Voyages et solidarité internationale

Éric le Flochmoën fait partie de l’association “Via Brachy” (1) qui organise des chantiers de solidarité internationale en Afrique, composés de groupes mélangeant des personnes handicapées et un public souffrant de difficultés sociales. En 2003, il a ainsi pu visiter le Maroc à bord d’un 4x4, et a animé au Sénégal un atelier d’initiation à l’informatique. Avec son ami Florian Vair-Piova, il projette de renouveler l’expérience pour l’été 2006. "Nous voulons démontrer que les personnes handicapées peuvent voyager autrement, en quittant leur place d’assistées, et même en devenant actrices d’un projet de solidarité internationale.

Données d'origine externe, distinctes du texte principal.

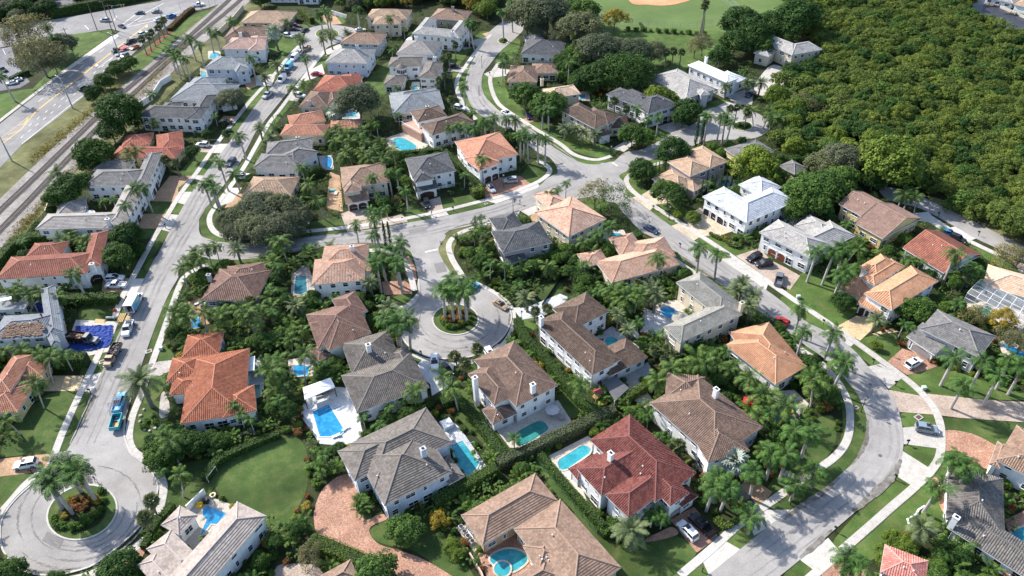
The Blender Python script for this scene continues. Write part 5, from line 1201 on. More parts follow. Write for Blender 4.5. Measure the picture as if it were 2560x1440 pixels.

Dans le groupe, il y aura donc quelques personnes souffrant de problèmes moteurs depuis leur naissance mais aussi de récents accidentés de la route. De manière à créer un déclic qui leur donne envie de reprendre leur destin en main." Le voyage sera aussi l’occasion d’aider une association locale. "Le contact avec les Africains est naturel, alors que beaucoup de Français ne savent pas comment nous aborder, soutient Éric Le Flochmoën. Dans l’hexagone, nous sommes les champions des structures spécialisées pour handicapés : moi, je dis qu’il faudrait davantage favoriser l’intégration au sein de la société en général."

(1) Site Internet : http://viabrachy.org

Chantal Béraud, journaliste.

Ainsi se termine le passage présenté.